NEW ORLEANS, La. – A new study details how dependent Louisiana is on the oil and gas industry, and warns that national politics targeting the industry could disrupt one of the state’s key economic drivers.

Dr. Loren Scott, a former LSU economics professor, says that every parish in Louisiana has workers who are employed in oil and gas extraction, pipeline and refining divisions of the industry, and that national policies could lead the industry to move elsewhere.

“This industry is very much under attack by this administration,” he said.

He added that the Obama administration’s proposed American Jobs Act would have meant a “$41 billion tax on the industry.”

Dr. Robert Bradley, founder and CEO of the Institute for Energy Research, agrees with Scott.

“Under Obama, there is an anti-oil and gas mentality that has taken away the trust factor that prudent regulation is what is being proposed and implemented.”

Including the Outer Continental Shelf, Louisiana is a top producer of oil in the U.S. and is second behind Texas in refining.

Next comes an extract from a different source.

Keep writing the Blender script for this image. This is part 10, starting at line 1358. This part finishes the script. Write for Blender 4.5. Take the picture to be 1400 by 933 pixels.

Louisiana is also the third largest producer of natural gas, behind Texas and Wyoming.

The oil and gas industry in Louisiana generated more than $16.1 billion in household earnings, supported $77.3 billion in sales by Louisiana firms and provided 310,217 jobs in 2009.

“It is a very critical industry to our state,” Scott said Monday at the Press Club of Baton Rouge, where he released results of his study, commissioned by Louisiana Mid-Continent Oil and Gas Association.

The study used figures compiled prior to the Mancondo well disaster in the Gulf of Mexico that led to the Obama administration’s drilling moratorium.

Although the moratorium was lifted in October 2010, only 20 deepwater rigs are operating in the Gulf, representing roughly 60 percent of the number of rigs working at the time of the Mancondo incident.

According to Scott, Louisiana has diversified itself since the 1980s when 50 percent of the state budget depended on the oil and gas industry, so the moratorium and subsequent aftermath did not cripple state finances.

Oil and gas revenues now make up about 15 percent of the state’s budget, and, in 2010, the extraction, refining and pipeline industries contributed nearly $1.4 billion in state taxes and fees.